Although Rosh Hashana is about the state of the Jewish world, it also asks us to look inside ourselves. I find the teaching that follows helpful both to understand how I should look at events and how I should hold myself in a frightening and unsettling time.
Rav Eliyahu Dessler was the spiritual guide (mashgiach Ruchani) of the Ponovezh Yeshiva in Israel. He taught something about our internal battles that is important to remember in this year of so much tumult and discord and pain.
Napoleon once declared that every battle is decided in the first fifteen minutes. Rav Dessler points to a sort of parallel in internal battles, but it doesn’t even take fifteen minutes. Indeed, he says, certain battles are decided before the battle is even joined. Let me explain:
Rav Dessler taught that all of us have a nukudat bechira – a point of choosing. For every person, that point is different. If you put two salads in front of me, I have to choose which one to eat. But if you place a salad and a ham sandwich in front of me, I don’t have to choose. Because I keep kosher (and moreover am a vegetarian!), there is no point of choosing. A prior choice has already been made. My Neruda’s, my point, was established long ago. The battle was long since won. I stand, in terms of the food decision, in conquered territory.
On this Rosh Hashana, we understand that much of what has happened this year has forced people to make choices: how they will react, how vocal they will be, and how to relate to others who do not share the same views. But for many, the Nekudat Habechirah, the real choice, was long ago. We knew we would stand up against prejudice and hatred and antisemitism. There was no choice, for inside of ourselves, we were in conquered territory.
Now we face a new year. New Years are not only about resolutions to change; they are about renewing the convictions we already carry, the choices we have already made. God, our liturgy tells us, renews creation daily. We too renew ourselves daily. After the anguish of the year that has past, this Rosh Hashana is to bring us more strength, greater resolve, and a deeper sense of the community of those who share our passions. It is a time to strengthen the choices we have already made to stand against the proliferating hatreds and prejudices that threaten us, Israel, and the larger human community.
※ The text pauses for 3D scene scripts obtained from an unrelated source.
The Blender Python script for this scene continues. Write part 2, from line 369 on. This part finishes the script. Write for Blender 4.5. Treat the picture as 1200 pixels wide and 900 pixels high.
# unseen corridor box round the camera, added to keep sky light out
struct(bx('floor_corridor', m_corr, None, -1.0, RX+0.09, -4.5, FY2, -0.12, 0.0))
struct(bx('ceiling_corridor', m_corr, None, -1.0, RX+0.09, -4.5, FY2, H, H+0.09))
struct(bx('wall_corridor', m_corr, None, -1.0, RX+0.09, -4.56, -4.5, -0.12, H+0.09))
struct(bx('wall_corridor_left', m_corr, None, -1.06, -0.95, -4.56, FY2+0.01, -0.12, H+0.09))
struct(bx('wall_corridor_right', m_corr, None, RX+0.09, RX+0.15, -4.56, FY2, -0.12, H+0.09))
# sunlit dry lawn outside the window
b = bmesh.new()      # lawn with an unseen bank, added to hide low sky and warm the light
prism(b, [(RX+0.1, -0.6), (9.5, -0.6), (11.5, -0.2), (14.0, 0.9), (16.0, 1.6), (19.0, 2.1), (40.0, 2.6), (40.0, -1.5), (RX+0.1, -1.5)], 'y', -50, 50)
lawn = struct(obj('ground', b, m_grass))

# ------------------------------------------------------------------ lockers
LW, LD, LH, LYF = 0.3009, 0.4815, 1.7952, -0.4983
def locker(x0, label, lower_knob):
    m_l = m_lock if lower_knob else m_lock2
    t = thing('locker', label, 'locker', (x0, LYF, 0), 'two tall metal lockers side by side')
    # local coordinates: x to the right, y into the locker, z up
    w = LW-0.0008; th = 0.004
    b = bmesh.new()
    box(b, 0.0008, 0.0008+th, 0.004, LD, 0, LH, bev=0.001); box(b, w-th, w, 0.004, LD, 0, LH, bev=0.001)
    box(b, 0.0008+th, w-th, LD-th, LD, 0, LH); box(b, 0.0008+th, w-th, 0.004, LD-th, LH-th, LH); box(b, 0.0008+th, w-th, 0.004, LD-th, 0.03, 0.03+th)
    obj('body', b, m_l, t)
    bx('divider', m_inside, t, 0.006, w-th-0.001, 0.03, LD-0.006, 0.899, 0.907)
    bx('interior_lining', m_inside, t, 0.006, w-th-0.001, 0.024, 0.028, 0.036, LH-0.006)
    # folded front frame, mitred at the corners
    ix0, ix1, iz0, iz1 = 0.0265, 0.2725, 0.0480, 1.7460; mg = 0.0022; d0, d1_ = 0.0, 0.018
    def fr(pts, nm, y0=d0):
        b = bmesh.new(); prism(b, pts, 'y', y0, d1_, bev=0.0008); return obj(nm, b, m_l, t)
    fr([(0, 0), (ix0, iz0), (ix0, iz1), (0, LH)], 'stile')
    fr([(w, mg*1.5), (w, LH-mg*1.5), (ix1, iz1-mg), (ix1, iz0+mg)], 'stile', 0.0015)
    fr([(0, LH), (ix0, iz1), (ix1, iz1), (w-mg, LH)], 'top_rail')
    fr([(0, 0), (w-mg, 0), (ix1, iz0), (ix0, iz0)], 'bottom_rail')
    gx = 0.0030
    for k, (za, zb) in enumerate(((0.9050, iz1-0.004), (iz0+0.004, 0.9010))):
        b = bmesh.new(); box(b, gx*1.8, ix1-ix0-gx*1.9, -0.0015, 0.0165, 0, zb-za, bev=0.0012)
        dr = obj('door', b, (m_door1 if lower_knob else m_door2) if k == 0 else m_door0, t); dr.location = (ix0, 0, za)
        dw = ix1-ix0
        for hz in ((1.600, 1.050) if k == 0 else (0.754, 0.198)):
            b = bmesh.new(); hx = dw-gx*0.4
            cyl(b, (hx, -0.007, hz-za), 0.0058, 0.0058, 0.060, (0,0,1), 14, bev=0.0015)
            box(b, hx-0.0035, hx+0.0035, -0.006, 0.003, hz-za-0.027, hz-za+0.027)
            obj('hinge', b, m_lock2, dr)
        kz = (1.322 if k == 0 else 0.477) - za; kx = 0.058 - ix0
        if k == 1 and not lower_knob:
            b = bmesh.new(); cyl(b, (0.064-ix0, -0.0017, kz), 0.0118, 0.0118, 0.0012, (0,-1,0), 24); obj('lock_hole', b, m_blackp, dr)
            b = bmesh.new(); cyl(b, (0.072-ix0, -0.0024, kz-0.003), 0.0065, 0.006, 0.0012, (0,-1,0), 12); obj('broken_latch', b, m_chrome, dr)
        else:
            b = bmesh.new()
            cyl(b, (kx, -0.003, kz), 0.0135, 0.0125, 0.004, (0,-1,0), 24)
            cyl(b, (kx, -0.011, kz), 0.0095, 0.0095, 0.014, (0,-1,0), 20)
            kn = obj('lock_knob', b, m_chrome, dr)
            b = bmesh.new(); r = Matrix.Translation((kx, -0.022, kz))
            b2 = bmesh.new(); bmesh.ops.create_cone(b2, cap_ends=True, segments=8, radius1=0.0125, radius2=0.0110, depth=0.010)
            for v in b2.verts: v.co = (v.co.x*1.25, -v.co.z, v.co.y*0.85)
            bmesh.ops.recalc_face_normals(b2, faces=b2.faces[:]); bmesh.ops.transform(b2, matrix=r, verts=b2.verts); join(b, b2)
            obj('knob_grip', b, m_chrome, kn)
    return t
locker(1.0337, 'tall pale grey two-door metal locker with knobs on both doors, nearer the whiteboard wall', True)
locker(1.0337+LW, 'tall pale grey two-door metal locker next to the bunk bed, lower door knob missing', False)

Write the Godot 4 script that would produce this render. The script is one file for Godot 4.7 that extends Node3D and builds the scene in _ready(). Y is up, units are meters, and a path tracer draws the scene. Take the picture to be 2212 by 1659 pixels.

The Jewish people along with nations east and west are going through a time of trial. Rosh Hashana is here to remind us of what we already believe, the choices we have made long ago inside ourselves: to fight for what is good, to believe in the possibility of change, to broaden our embrace, and deepen our souls. May this year find us true to the missions we have already accepted, and be prepared for new undertakings to better ourselves, preserve our people, and heal the world.